InvestmentsJul 12 2018

MP blasts Government for 'stealing' miners' pensions

twitter-iconfacebook-iconlinkedin-iconmail-iconprint-icon
Search supported by
MP blasts Government for 'stealing' miners' pensions

A Labour MP has criticised the Government for "stealing" miners' pensions.

Dennis Skinner, MP for Bolsover, called on the Conservatives to "stop stealing the miners' pension" in the House of Commons yesterday (Wednesday), when he compared the Government to two notorious businessmen.

Speaking at Prime Minister's Questions, he asked: "Is the minister aware that already his government have taken more than three and a half billion pounds out of the miners' pension?

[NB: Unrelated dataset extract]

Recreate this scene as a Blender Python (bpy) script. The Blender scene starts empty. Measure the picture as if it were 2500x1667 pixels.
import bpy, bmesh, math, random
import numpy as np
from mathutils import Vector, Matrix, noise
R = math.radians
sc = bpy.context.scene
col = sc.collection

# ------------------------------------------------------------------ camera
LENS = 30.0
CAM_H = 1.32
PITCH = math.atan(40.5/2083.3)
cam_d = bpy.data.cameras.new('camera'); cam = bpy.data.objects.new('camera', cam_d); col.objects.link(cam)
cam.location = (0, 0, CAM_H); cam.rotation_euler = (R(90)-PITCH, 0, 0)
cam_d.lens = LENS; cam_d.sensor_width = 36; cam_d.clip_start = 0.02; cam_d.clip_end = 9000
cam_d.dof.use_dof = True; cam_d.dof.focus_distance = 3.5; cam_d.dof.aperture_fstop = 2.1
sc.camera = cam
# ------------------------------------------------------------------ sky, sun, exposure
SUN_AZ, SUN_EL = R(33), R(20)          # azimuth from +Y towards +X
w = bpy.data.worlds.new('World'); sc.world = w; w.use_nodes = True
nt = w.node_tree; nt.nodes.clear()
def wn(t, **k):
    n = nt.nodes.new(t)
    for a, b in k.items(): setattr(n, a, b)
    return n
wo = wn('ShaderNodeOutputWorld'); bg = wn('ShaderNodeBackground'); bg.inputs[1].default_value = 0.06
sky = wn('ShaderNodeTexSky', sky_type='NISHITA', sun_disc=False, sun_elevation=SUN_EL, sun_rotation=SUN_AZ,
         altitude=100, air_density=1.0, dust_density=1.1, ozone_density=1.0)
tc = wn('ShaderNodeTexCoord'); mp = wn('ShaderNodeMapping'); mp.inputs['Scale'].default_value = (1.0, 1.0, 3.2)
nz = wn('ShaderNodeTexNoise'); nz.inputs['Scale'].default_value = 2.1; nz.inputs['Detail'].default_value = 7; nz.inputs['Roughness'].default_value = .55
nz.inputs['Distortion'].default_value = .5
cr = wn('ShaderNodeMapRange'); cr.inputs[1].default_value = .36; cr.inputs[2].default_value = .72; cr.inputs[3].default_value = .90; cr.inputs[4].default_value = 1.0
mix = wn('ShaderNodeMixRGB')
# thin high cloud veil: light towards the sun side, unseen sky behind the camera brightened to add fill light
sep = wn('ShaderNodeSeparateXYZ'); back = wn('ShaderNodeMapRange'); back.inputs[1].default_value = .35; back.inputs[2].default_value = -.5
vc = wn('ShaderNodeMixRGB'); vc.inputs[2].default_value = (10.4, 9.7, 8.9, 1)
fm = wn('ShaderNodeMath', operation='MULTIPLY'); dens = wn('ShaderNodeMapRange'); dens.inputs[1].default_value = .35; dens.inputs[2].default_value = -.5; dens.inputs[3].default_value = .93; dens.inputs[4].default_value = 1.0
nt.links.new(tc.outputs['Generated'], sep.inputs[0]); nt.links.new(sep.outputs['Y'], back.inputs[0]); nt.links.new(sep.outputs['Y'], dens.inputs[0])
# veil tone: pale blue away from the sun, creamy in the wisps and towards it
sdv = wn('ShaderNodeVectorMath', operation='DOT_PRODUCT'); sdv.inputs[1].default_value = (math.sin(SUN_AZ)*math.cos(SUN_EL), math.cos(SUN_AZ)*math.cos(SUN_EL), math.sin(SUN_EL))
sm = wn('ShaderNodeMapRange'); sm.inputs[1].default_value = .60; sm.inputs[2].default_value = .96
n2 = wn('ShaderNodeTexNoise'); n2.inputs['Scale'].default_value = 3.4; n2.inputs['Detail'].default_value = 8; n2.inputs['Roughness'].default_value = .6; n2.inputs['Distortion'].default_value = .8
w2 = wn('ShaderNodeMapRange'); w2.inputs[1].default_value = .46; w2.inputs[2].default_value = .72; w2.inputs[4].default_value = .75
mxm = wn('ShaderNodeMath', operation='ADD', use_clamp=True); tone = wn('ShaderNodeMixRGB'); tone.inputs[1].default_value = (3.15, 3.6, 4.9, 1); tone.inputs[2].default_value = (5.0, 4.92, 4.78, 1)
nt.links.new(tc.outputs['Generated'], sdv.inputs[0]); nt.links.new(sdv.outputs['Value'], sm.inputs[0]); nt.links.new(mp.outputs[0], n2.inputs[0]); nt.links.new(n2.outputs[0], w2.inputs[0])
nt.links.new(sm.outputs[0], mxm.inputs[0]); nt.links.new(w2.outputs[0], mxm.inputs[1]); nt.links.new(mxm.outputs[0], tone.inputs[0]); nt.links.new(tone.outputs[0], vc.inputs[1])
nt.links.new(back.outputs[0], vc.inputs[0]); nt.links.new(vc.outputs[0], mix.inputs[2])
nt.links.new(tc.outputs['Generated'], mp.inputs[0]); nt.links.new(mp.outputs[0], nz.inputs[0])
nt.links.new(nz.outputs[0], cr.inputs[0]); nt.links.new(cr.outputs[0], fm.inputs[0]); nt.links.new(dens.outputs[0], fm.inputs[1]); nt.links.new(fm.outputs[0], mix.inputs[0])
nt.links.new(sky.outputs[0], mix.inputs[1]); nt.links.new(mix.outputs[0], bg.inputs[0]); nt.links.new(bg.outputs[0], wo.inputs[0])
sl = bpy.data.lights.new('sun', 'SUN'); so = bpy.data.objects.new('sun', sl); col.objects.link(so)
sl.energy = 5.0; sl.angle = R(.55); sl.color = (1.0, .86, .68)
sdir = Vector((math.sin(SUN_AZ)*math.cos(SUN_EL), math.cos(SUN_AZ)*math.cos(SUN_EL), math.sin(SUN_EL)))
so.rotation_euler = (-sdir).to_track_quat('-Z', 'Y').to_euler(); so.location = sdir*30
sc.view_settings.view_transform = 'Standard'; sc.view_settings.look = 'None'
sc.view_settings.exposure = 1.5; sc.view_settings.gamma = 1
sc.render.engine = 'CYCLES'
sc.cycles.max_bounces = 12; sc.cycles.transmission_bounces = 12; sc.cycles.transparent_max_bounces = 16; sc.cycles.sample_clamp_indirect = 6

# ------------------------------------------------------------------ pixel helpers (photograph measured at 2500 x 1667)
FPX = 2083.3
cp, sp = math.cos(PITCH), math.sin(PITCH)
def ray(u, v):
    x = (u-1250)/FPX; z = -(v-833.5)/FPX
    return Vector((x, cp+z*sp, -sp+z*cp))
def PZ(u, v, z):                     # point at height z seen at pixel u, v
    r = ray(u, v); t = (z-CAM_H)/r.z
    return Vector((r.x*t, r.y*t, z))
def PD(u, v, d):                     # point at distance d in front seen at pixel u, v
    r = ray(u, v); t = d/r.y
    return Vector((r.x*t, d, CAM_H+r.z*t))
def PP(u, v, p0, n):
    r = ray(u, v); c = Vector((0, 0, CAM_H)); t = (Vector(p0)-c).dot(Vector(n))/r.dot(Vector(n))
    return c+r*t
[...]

"They're like Philip Green and Maxwell put together. Stop stealing the miners' pension."

Former owner of BHS Sir Philip Green hit the headlines when he sold the company for a £1 in 2015, a year before the retailer collapsed with a pension deficit of up to £571m.

Robert Maxwell, who was the owner of the Daily Mirror, is believed to have used the newspaper's pensions to shore up its ailing share price. He later died after falling off his yacht near Tenerife.

Nick Smith, MP for Blaenau Gwent in South Wales, also raised the issue of miners' pensions.

He told the Commons: "Members of my family were either killed or badly injured working in the coal mines of the South Wales valleys.

"We owe all of our miners a debt of gratitude, yet in recent years the Treasury has raked in billions from their pension scheme.

"So can the Chancellor meet with me, retired miners and coalfield community MPs to fix this injustice."

Responsing to the questions, David Lidington, the Cabinet office minister standing in for Prime Minister Theresa May while she was at a Nato summit, said the government recognised the hard work and incredible risks that miners took.

He said: "The benefits due from the pension scheme to all former miners have, as I understand it, been paid in full, continue to be paid in full and the scheme is fully funded to meet those commitments into the future."

When British Coal was privatised, it was agreed the government would act as guarantor for the Mineworkers' Pension Scheme (MPS) and the British Coal Staff Superannuation Scheme (BCSSS).

As part of the deal, any surplus would be split equally between HM Treasury and the schemes' members.

In 1996 it was estimated the funds would generate a £2bn surplus over the next 25 years but the schemes have performed better than expected and the Treasury received £10bn.

The MPS has around 200,000 members while the BCSSS has around 57,000 members.